Moreover, the average New Yorker wouldn't have been treated much differently, with the probable exception of denial of bail. Anyone who's ever read an American detective thriller or watched Law and Order knows what going into the New York "system" means.

But Strauss-Kahn is suffering one great injustice, and I haven't heard it mentioned once in all the uproar, all the instant analysis of the Strauss-Kahn case on the cable networks, and all the shocked reporting from the other side of the Atlantic.

He has already been ruined. His political career is almost certainly in ashes, even if he's acquitted. Unless the French collectively decide to repudiate the vulgar Americans, Dominique Strauss-Kahn will not be his country's next president. Nor is he likely to continue as director of the IMF, making decisions to save or sink the economies of entire nations. At a guess, his marriage is in trouble, too. Beautiful, rich, high-profile French women don't care for such exposure.

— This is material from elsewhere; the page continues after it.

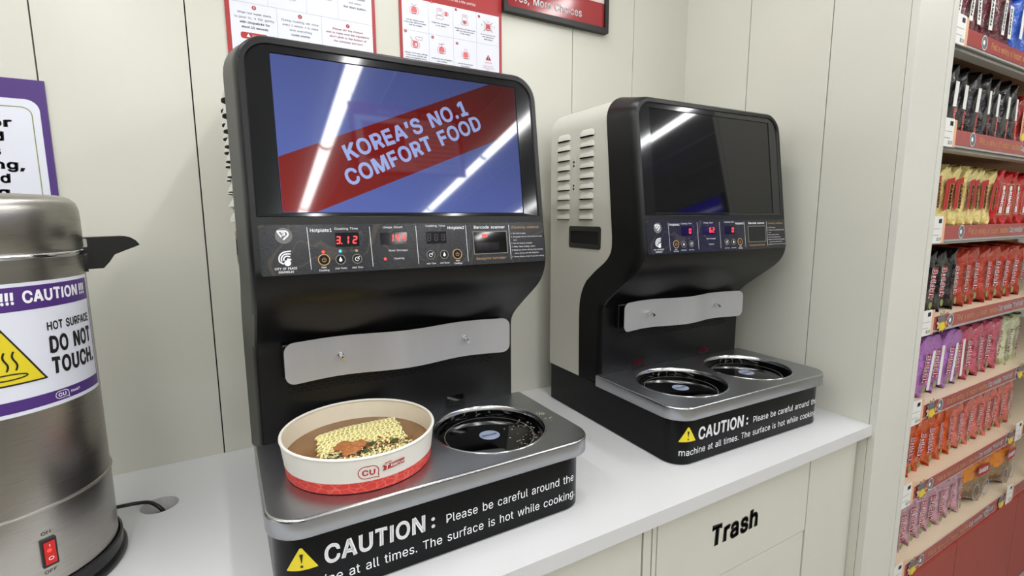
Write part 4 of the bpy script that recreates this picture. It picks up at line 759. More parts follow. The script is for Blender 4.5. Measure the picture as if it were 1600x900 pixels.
    top=PO(.004); m.prism([top]+holes, lambda a_,b_,t:(a_,b_,t), None, ZT)
    m.loft([[(a_,b_,z) for a_,b_ in PO(d)] for d,z in ((.004,ZT),(.0028,ZT-.0002),(.0016,ZT-.0008),(.0007,ZT-.0018),(.0002,ZT-.0030),(0,ZT-.0045))],m=1)
    m.loft([[(a_,b_,z) for a_,b_ in PO(d)] for d,z in ((0,ZT-.0045),(0,ZL+.001),(.001,ZL),(.008,ZL))])
    m.build('top_plate', [M_steelplate,M_rim], T, smooth=50, recalc=False)
    for cu in (c1,c2):
        m=MB(); m.lathe([(rh+.0015,0),(rh+.0005,.0012),(rh-.0015,.0012),(rh-.003,-.001),(rh-.0045,-.008)],56,(cu,-cv,ZT))
        hp=m.build('hotplate_rim', M_rim, T, smooth=50)
        m=MB(); m.lathe([(rh-.0045,-.008),(rh-.0045,-.016),(rh-.010,-.019),(rh-.012,-.0185),(0.001,-.0185)],56,(cu,-cv,ZT))
        m.build('hotplate_glass', M_glassblk, hp, smooth=50)
        m=MB(); m.prism([circ(cu,-cv,.098,48),circ(cu,-cv,.0965,48)], lambda a_,b_,t:(a_,b_,t), None, ZT-.0182); m.build('ring_print', M_ring, hp)
        m=MB(); m.prism([circ(cu,-cv,.0225,28)], lambda a_,b_,t:(a_,b_,t), ZT-.0185, ZT-.0180); m.build('round_sticker', M_sticker, hp)
        P2().text('DHcook',cu,-cv-.004,.0085,.036,'c',.02).build('lettering', M_navy, lambda a_,b_:(a_,b_,ZT-.0177), hp)
    return T
c1_=cooker('near noodle cooker with its screen lit and a paper bowl on its left hotplate', .211,-.1031,.0051, True,'3.12','144','888',False)
c2_=cooker('far noodle cooker with dark screen beside the side wall', 1.0974,-.0943,-.0219, False,'0','62','0',True)
# the third read-out of the near cooker is unlit
for o in list(c1_.children_recursive):
    if o.name.startswith('digits') and min(v.co.x for v in o.data.vertices)>.3:
        o.name='unlit_digits'; o.data.materials.clear(); o.data.materials.append(M_led_off)
# crumbs beside the free hotplate of the near cooker
random.seed(4); m=MB()
for k in range(70):
    a=random.uniform(-1.4,.35); r=random.gauss(.088,.016) if k<50 else random.uniform(.128,.15); a=a if k<50 else random.uniform(-.3,.1)
    u=.4411+r*cos(a); v=.4054-r*sin(a); z=(ZT-.018) if r<.112 else ZT
    if .112<=r<.127: continue
    s=random.uniform(.0007,.0018); m.box(u-s,u+s,-v-s*.7,-v+s*.7,z+.0002,z+.0002+s*.7)
for i,vv in enumerate(m.v):
    X=.211+cos(.0051)*vv[0]-sin(.0051)*vv[1]; Y=-.1031+sin(.0051)*vv[0]+cos(.0051)*vv[1]; m.v[i]=(X,Y,vv[2])
o=m.build('crumbs', mat('crumb_tan',(170,160,140),.6)); tag(o,'dried food crumbs around the empty right hotplate of the near cooker','crumbs',kind='stuff')

# ================================================================ BOWL
def on1(u,v,z=0): return (.211+cos(.0051)*u+sin(.0051)*v, -.1031+sin(.0051)*u-cos(.0051)*v, z)
bx,by,_=on1(.1655,.404)
Bw=thing('noodle_bowl','white paper bowl with red patterned foot band on the left hotplate','bowl',(bx,by,ZT+.0015))
RB,RT,HB=.1310,.1385,.064
rad=lambda z:RB+(RT-RB)*z/HB
m=MB(); m.lathe([(.003,.0045),(RB-.003,.0045),(RB-.0015,0),(RB,0),(RB,.0005),(rad(.0190),.0190)],72); bd=m.build('foot_band', M_band, Bw, smooth=40); tag(bd,'red printed band with paler line drawing')
m=MB(); m.lathe([(rad(.0190),.0190),(rad(HB-.003),HB-.003)],72); m.build('outer_wall', M_paperw, Bw, smooth=40)
m=MB(); m.lathe([(rad(HB-.003)-.0015,HB-.004),(RB-.002,.006),(.003,.006)],72); m.build('inner_wall', M_bowlin, Bw, smooth=40)
m=MB(); m.lathe([(rad(HB)-.0015+.0028*cos(a),HB-.002+.0026*sin(a)) for a in [2*pi*k/12 for k in range(13)]],72); m.build('rolled_rim', M_paperw, Bw, smooth=60)
def bw(s_,z_):      # s_ = angle in degrees, z_ = height above the bowl's foot
    r=rad(z_)+.0006; return (r*cos(radians(s_)), r*sin(radians(s_)), z_)
D=180/pi/.1345       # degrees per metre
def bwm(c): return lambda x,z: bw(c+x*D,z)
p=P2(); p.line([(.0155,.0268),(.0150,.0310)]+arc(.0050,.0355,.0110,-10,90,6)+arc(-.0060,.0355,.0110,90,270,10)+[(.004,.0245),(.0090,.0250),(.0170,.0230)],.0014,closed=True)
p.text('CU',-.0110,.0305,.0095,.0215,bold=.035); p.build('logo_lettering', M_redline, bwm(-97), Bw)
p=P2().poly([(-.019,.0330),(.001,.0350),(.021,.0355),(.0195,.0400),(.0205,.0455),(.0,.0440),(-.0195,.0430),(-.0170,.0380)]).line([(-.016,.046),(-.004,.0475)],.0015)
p.build('logo_ribbon', M_redline, lambda x,z:tuple(Vector(bw(-79.5+x*D,z))*1.0+Vector((.0003,-.0016,0))), Bw)
P2().text('RAMYUN',-.0055,.0375,.0052,.0240,bold=.02).text('library',.0060,.0350-.0005,.0020,.0100).line([(-.0150,.0425),(-.0080,.0425)],.0016).line([(-.0115,.0425),(-.0125,.0345)],.0014).build('ribbon_lettering', M_white_print, lambda x,z:tuple(Vector(bw(-79.5+x*D,z))*1.0+Vector((.0003,-.0022,0))), Bw)
# broth, noodles, toppings: things of their own
zb=ZT+.0015+.025
m=MB(); m.lathe([(.001,0),(rad(.025)-.0019,0)],64,(bx,by,zb)); o=m.build('broth', M_broth); tag(o,'brown ramen broth filling the paper bowl','broth')
random.seed(11); nb=MB()
def L2(a,b): return Vector(on1(a,b)[:2]+(0,))
cN=(.170,.398); aN=.08
rows=15
for layer in range(2):
  for k in range(rows):
    t0=-.056+.132*k/(rows-1)+random.uniform(-.001,.001); per=random.uniform(.0085,.0105); pts=[]; ph=random.uniform(0,6); L=.158+random.uniform(-.008,.008); npt=170
    amp=.0058
    for i in range(npt+1):
        s=-L/2+L*i/npt; wob=.002*sin(s*60+k)
        th=s*2*pi/per+ph+.9*sin(s*40+k*2.1)
        a_=s+.0034*cos(th); b_=t0+amp*sin(th)+.0015*sin(s*55+k)
        zz=zb+.0020+layer*.0045+.0026*sin(th*1.0+1.1)+.004*(1-(2*s/L)**2)
        uu=cN[0]+a_*cos(aN)-b_*sin(aN); vv=cN[1]-(a_*sin(aN)*1.0)+b_*cos(aN)
        q=on1(uu,vv); pts.append((q[0],q[1],zz))
    nb.tube(pts,.0019,5,caps=False)
o=nb.build('noodle_block', M_noodle, smooth=80, recalc=False); tag(o,'block of curly yellow instant noodles floating in the broth','noodles',kind='stuff')
# chili paste blob
m=MB(); random.seed(3); cx,cy,_=on1(.141,.438); loops=[]
for j in range(9):
    ph=pi/2*j/8; loops.append([])
    for k in range(26):
        a=2*pi*k/26; r=.027*cos(ph)*(1+.22*sin(3*a+1)+.12*sin(5*a)+.1*sin(9*a+j)); zz=zb+.011+.009*sin(ph)*(1+.2*sin(4*a))
        loops[-1].append((cx+r*cos(a)*1.0,cy+r*sin(a)*1.15,zz))
m.loft(loops,cap0=True,cap1=True); o=m.build('chili_paste', M_sauce, smooth=60); tag(o,'orange brown seasoning clump on top of the noodles','seasoning')
def flakes(name,label,cat,n,seed,mt,cen,spr,ln,wd,zz,kind='stuff'):
    random.seed(seed); m=MB()
    for k in range(n):
        u=random.gauss(cen[0],spr[0]); v=random.gauss(cen[1],spr[1])
        du,dv=u-.168,v-.391
        if du*du+dv*dv>.105**2: continue
        p=Vector(on1(u,v,zb+zz+random.uniform(-.001,.003))); a=random.uniform(0,pi); l=random.uniform(*ln)
        d=Vector((cos(a),sin(a),random.uniform(-.3,.3)))*l/2; q=p+Vector((random.uniform(-.3,.3),random.uniform(-.3,.3),.8))*l*.15
        m.tube([p-d,q,p+d],[wd*.4,wd,wd*.4],5)
    o=m.build(name,mt,smooth=70); tag(o,label,cat,kind=kind)
flakes('kelp_shreds','dark kelp shreds scattered over the noodles','seaweed',70,5,M_kelp,(.148,.462),(.038,.011),(.006,.016),.0010,.012)
flakes('chili_flakes','brown dried chili and mushroom flakes on the noodles','seasoning',90,6,M_chili,(.182,.446),(.034,.014),(.003,.010),.0013,.012)
flakes('orange_flakes','small orange seasoning flakes on the noodles','seasoning',80,7,M_orange_flake,(.178,.448),(.034,.013),(.002,.006),.0011,.013)
for (u,v,a,s,lb) in ((.176,.446,.3,.009,'larger flat green onion piece beside the seasoning clump'),(.216,.456,1.0,.008,'smaller green onion piece at the right end of the noodles'),(.162,.470,2.0,.005,'small dark green leaf piece at the front of the noodles')):
    m=MB(); q=on1(u,v,zb+.0155)
    m.loft([[(q[0]+s*(1.1 if k%2 else .85)*cos(a+2*pi*k/8),q[1]+.62*s*sin(a+2*pi*k/8),q[2]+dz+.0015*cos(2*pi*k/8)) for k in range(8)] for dz in (0,.0014)],cap0=True,cap1=True)
    tag(m.build('green_onion',M_onion,smooth=40),lb,'vegetable',group='green onion pieces on the noodles')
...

Like all complainants in sexual assault cases, his accuser's identity is protected. The American system, like Canada's, recognizes that sexual assault, or rape, carries such a special stigma for the victim in our society that public identification can victimize them even further.

It's an understandable rule. Enough rapes go unreported as it is. Imagine what would happen if every rape victim knew that reporting the crime would result in a gaggle of television cameras outside her home or place of work.

Here's the thing, though: No such courtesy is extended to the accused, and being accused of rape carries a pretty powerful stigma, too.

The accused is not only perp-walked for the cameras, his (or in extremely rare cases, her) address is often published, along with all the lurid details of the accusation. So it is for Mr. Strauss-Kahn.

At least Strauss-Kahn, though, has the means to hire the very best lawyers available, and mount a vigorous defence. Doing so will not leave him destitute, and given his international reputation and experience, he will probably be able to earn some sort of decent living if acquitted.

Not so for Lesser White Defendants.

Take Sean Lanigan, for example. As the Strauss-Kahn drama unfolds in Manhattan, Lanigan sits at home in Fairfax County, Va., contemplating an unfairly ruined life and career.

Until January, 2010, Lanigan was a successful, well-liked coach and educator at Centre Ridge school. Then a female student, irritated at being reproached by Lanigan for bullying, cried rape. Lanigan was hauled out of class and arrested. He spent four nights in jail. His name was broadcast on television; his family put through the attendant humiliation of the cameras outside the door.

For months he was forbidden to coach, or even go near students. He went through $125,000 in lawyer's fees. Eventually, a jury acquitted him. Actually, the jury was so outraged after hearing evidence of his young accuser's treachery that it acquitted him in 47 minutes. One of the jurors, a woman, wept during closing arguments.

But, the system being what it is, Lanigan remains, to an extent, condemned. Just to be on the safe side, the school district transferred him to another school far from Centre Ridge, something that eventually cost his wife her job.

School officials are refusing to reimburse his legal fees, even though Virginia law allows it when someone is unjustly charged. In fact, he's been presented with a long list of "expectations" by the school board, telling him a soccer coach to avoid placing himself in physical proximity to students, or being alone in a classroom with any of them.

In other words, Sean Lanigan is innocent, but his punishment continues. And his accuser remains anonymous, protected by a system for the good of all.

Being a reporter, I'm usually all for publishing the facts and be damned about the results. I know all the arguments for open courts and public proceedings. I agree with most of them.

But would it hurt, in cases of rape or sexual assault, to keep the name of the accused as well as the accuser confidential, at least until there's a guilty verdict? Even for Great White Defendants?